=== Supplied material ===
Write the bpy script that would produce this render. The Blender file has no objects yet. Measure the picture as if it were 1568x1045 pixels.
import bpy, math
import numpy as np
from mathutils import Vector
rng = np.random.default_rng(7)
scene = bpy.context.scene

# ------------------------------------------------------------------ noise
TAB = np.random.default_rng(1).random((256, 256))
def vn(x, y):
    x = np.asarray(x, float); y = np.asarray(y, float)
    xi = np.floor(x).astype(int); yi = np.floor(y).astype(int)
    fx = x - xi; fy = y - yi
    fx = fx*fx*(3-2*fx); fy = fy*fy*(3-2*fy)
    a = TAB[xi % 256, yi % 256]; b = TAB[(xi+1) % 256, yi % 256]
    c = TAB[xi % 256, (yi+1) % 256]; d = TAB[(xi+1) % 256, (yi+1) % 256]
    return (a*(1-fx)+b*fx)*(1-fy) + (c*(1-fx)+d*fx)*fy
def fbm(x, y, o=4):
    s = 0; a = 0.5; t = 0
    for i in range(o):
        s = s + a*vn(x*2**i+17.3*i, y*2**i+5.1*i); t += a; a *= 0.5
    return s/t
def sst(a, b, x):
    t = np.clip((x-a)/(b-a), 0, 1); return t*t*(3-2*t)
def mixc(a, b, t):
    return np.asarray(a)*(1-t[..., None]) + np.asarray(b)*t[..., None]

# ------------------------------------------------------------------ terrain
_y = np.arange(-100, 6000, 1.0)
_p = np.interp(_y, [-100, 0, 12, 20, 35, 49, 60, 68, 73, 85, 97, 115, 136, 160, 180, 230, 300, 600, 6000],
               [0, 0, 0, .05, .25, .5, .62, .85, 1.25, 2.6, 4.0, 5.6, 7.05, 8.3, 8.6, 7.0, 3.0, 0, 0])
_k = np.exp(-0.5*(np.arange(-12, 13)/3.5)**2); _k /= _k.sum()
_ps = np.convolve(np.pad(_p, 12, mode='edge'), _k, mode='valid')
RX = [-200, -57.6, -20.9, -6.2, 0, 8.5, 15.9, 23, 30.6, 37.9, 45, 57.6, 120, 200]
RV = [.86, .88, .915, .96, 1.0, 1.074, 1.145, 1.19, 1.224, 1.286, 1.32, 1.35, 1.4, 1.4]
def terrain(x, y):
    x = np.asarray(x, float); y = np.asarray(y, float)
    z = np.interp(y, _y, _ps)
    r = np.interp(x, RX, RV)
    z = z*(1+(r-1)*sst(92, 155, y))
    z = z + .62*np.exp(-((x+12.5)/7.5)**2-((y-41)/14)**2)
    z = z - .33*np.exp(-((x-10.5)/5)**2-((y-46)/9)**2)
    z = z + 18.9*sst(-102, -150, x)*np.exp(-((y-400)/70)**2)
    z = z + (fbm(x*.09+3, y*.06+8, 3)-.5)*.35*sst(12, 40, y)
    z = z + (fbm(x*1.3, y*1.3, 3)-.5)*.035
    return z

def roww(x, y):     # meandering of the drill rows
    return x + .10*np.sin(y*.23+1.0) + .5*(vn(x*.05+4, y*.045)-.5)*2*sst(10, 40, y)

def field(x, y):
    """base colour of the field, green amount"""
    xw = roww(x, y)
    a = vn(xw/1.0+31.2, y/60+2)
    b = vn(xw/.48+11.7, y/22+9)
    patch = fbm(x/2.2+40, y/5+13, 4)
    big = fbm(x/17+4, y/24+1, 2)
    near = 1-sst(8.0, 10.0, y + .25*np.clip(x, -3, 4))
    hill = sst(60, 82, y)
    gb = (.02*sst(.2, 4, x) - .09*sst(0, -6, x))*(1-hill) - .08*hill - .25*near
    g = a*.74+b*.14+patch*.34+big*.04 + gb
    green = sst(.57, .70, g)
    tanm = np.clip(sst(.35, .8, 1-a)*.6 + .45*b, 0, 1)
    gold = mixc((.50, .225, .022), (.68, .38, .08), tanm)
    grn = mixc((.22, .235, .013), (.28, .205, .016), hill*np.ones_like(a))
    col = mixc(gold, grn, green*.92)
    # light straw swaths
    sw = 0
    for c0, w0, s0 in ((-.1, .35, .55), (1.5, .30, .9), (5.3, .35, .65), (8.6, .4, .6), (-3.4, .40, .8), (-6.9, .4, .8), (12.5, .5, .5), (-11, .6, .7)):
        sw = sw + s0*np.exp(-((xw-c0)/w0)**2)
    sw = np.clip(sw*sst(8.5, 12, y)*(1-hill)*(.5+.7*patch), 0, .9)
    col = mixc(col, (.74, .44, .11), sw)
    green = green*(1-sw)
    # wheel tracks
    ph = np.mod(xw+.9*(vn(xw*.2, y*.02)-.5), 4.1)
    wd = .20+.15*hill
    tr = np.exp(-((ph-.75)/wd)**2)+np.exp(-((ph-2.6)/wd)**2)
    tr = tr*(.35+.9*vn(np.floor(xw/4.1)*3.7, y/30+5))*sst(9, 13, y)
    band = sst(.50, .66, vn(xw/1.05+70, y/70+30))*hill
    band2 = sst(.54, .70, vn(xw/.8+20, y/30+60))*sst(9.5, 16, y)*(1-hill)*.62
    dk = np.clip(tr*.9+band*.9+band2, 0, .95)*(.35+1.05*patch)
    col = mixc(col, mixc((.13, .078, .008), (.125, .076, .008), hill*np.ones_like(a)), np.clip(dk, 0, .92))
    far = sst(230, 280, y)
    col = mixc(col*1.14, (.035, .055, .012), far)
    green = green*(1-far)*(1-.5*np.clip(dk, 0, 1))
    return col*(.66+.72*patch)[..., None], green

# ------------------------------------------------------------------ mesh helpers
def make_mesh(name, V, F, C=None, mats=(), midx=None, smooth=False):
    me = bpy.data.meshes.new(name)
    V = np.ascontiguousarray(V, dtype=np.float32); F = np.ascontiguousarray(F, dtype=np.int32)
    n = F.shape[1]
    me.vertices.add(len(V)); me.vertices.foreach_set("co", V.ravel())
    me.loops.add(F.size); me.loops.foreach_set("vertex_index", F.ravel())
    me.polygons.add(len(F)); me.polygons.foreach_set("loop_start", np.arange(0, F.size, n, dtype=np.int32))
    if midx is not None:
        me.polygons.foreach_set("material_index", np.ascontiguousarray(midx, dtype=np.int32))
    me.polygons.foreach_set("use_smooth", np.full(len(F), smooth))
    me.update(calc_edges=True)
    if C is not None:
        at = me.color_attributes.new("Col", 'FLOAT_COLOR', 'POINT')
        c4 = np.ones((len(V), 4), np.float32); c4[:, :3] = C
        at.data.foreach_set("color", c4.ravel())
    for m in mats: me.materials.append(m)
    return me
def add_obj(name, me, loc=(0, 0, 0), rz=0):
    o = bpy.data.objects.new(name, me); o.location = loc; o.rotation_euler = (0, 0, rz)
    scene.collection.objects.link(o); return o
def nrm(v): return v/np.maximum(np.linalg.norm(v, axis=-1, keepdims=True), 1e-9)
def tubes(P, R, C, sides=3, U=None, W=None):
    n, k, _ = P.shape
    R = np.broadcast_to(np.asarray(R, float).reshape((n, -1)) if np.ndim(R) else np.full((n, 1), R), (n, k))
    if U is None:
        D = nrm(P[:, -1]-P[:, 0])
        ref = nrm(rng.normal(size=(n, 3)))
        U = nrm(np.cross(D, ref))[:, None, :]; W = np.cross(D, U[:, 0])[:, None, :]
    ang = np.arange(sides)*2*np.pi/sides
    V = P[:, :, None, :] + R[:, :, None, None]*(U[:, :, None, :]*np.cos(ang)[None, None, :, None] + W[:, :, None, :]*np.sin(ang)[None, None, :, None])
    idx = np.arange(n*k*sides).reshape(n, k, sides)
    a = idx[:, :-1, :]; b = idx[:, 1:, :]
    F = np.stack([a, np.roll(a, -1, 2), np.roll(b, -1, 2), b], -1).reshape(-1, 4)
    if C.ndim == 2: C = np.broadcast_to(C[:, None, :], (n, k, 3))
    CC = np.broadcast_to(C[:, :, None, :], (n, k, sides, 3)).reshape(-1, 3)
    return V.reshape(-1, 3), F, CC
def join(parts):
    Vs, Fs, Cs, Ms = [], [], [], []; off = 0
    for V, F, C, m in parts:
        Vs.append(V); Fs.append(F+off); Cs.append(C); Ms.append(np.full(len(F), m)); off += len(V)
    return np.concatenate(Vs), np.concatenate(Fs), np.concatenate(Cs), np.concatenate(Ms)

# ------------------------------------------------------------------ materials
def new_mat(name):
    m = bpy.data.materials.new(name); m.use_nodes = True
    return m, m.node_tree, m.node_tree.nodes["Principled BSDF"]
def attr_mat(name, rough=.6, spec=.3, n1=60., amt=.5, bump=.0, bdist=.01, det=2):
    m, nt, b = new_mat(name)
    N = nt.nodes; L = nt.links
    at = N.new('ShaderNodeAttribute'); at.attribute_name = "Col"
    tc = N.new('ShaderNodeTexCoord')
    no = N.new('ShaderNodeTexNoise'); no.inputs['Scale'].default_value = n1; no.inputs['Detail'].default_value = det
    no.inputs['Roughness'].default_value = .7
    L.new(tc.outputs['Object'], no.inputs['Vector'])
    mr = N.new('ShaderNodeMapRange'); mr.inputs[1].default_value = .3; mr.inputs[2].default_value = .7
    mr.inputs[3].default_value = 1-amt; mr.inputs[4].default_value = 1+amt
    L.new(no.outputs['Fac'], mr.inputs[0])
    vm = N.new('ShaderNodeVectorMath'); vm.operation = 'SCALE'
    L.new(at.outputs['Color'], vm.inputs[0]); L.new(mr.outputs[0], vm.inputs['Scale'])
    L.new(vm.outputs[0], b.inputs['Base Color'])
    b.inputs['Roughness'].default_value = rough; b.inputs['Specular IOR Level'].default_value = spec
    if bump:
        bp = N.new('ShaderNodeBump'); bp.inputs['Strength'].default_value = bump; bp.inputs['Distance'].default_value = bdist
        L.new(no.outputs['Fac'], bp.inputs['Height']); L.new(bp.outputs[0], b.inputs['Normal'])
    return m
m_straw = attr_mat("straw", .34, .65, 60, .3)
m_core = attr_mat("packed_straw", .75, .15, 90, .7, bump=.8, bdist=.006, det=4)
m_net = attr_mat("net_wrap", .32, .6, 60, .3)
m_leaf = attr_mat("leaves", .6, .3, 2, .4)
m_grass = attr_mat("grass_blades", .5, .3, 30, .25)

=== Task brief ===
Copy out all lines above that include the string "objects".

=== Solution ===
Write the bpy script that would produce this render. The Blender file has no objects yet. Measure the picture as if it were 1568x1045 pixels.
    o = bpy.data.objects.new(name, me); o.location = loc; o.rotation_euler = (0, 0, rz)
    scene.collection.objects.link(o); return o